When he was arrested, Mr. Golb was asked by prosecutors if he wrote under the name "Charles Gadda," one of the most visible Internet advocates for his father. He would not answer directly.

"They would say that my father is doing it or asking me to do it," Mr. Golb said, according to court papers. "My father certainly never asked me to do anything of the kind."

But he allowed that "Charles Gadda" was doing pretty well. "Do you realize that the Charles Gadda articles have been read by thousands of people?" Mr. Golb continued. "I know that, because I look at them, it says on them."


On second thought, forget the Keyboard Cat. Defense by StatCounter is perfect as is.

Comments

Harvard? The med school is a treasure. The rest seems like a mad house, CIA feeder, mass murderer factory. NYU? Well, I guess television acting is better for it.
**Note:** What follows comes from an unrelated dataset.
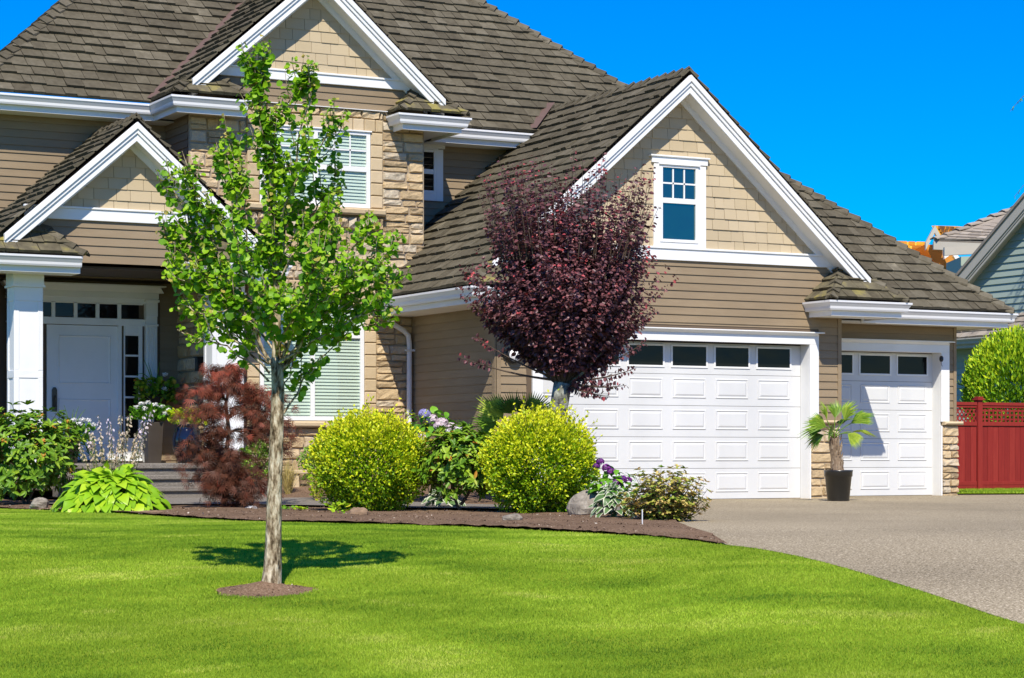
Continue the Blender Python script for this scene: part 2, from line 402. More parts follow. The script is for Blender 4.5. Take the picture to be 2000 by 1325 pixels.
siding(F_front(YM), [[(-12.05, 3.4), (-9.3, 3.4), (-9.3, 5.86), (-12.05, 5.86)]], .1185, .02)
siding(F_front(YD), [[(-12.05, .5), (SX, .5), (SX, 3.4), (-12.05, 3.4)]], .1185, .02, holes=[(-11.75, -9.2, .4, 3.3)])
siding(F_front(YM), [[(-5.38, 3.5), (.2, 3.5), (.2, 5.86), (-5.38, 5.86)]], .1185, .02)
siding(F_left(-9.3), [[(-YM, 4.2), (-YB-.02, 4.2), (-YB-.02, 5.86), (-YM, 5.86)]], .1185, .02)
siding(F_front(YP), [[(-12.15, 3.48), (-9.50, 3.48), (-9.2, 3.75), (-9.2, 4.10), (-12.15, 4.10)]], .127, 3.48)

# ---- shingle siding in the three gables
def gable_shingles(Y, xr, zt, zb, row, wmin, wmax):
    h = (zt-zb)/SL
    part('gable_shingles', 'shingle', lambda mb: shakes(mb, F_front(Y), [[(xr-h, zb), (xr+h, zb), (xr, zt)]], row, wmin, wmax, .018, .004, gap=.006, t0=zb, over=.01, tones=(.25, .75)))
gable_shingles(W, -2.45, 6.20, 3.86, .168, .15, .33)
gable_shingles(YB, -7.28, 7.88, 6.6, .17, .16, .34)
gable_shingles(YP, -10.43, 5.23, 4.24, .165, .16, .34)

# ---- stone
f = F_front(YB); fp = F_front(W)
def ledge(fr, *regions):
    def fn(mb):
        for r, kw in regions: rubble(mb, fr, *r, **kw)
    part('ledge_stone', 'stone', fn)
ledge(f, ((-6.11, -5.39, 3.3, 6.07), {}), ((-6.22, -5.56, .35, 3.3), {}))
ledge(f, ((-9.3, -8.39, 3.55, 5.95), dict(hmin=.1, hmax=.24)), ((SX, -8.39, .4, 3.5), {}))
ledge(f, ((-8.39, -6.12, 3.42, 4.18), dict(hmin=.12, hmax=.2)))
ledge(f, ((-8.39, -6.22, .3, 1.12), dict(hmin=.14, hmax=.22)))
ledge(F_left(SX), ((-YD, -YB-.06, .4, 3.45), dict(hmin=.12, hmax=.24)))
ledge(fp, ((.03, .60, -.1, 1.2), dict(wmin=.2, wmax=.5, depth=.05)))
ledge(F_front(YR), ((3.45, 3.80, -.1, 1.2), dict(wmin=.15, wmax=.34, depth=.06, hmin=.09, hmax=.17)))
ledge(F_left(-5.6), ((-2.66, .2, .2, .78), dict(hmin=.13, hmax=.26, wmin=.2, wmax=.5, depth=.05)))
ledge(fp, ((-5.6, -5.12, 0, .78), dict(depth=.05)))
def row_top(mb):
    x = -8.9
    while x < -6.12:
        w = RU(.22, .34); stone(mb, f, x, min(x+w, -6.12)-.008, 5.97, 6.095, .075, RU(.3, .8)); x += w
part('rock_faced_course', 'stone', row_top)
def dentils(mb):
    x = -8.35
    while x < -6.14:
        w = RU(.1, .16); stone(mb, f, x, min(x+w, -6.13)-.012, 4.22+RU(-.02, .03), 4.42, .14, RU(.3, .95), rough=.5); x += w
part('corbel_course', 'stone', dentils)
def vquoin(x0, x1, z0, z1, n, d=.07): part('quoins', 'quoin', lambda mb: [block(mb, f, x0, x1, z0+(z1-z0)*i/n, z0+(z1-z0)*(i+1)/n, d, RU(.2, .85)) for i in range(n)])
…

American business is a sociopathic clusterfuck though, n'est-ce pas?

Regarding sock puppets -- come on. Si Newhouse's Advance Publications, under the guise of different editorial voices molds a unified public opinion in dozens of magazines and newspapers nationwide, including The New Yorker. Sumner Redstone's Viacom creates a hand-tailored matrix reality again using dozens of proxie entities, including Comedy Central's Daily Show.

Sure, highly-paid producers, writers and performers think they are acting independently, but do any drawing a paycheck from a Redstone or Newhouse company, or a Murdoch company, etc., really think they can criticize Israel beyond Jon Stewart's "gosh it's complicated" when refering to US funding of Israel's blowing the limbs off Palestinian babies in its ongoing apartheid/genocide?

Individuals sock puppeting on the internet is small potatoes by comparison. Kind of like Scientology compared to Zionism.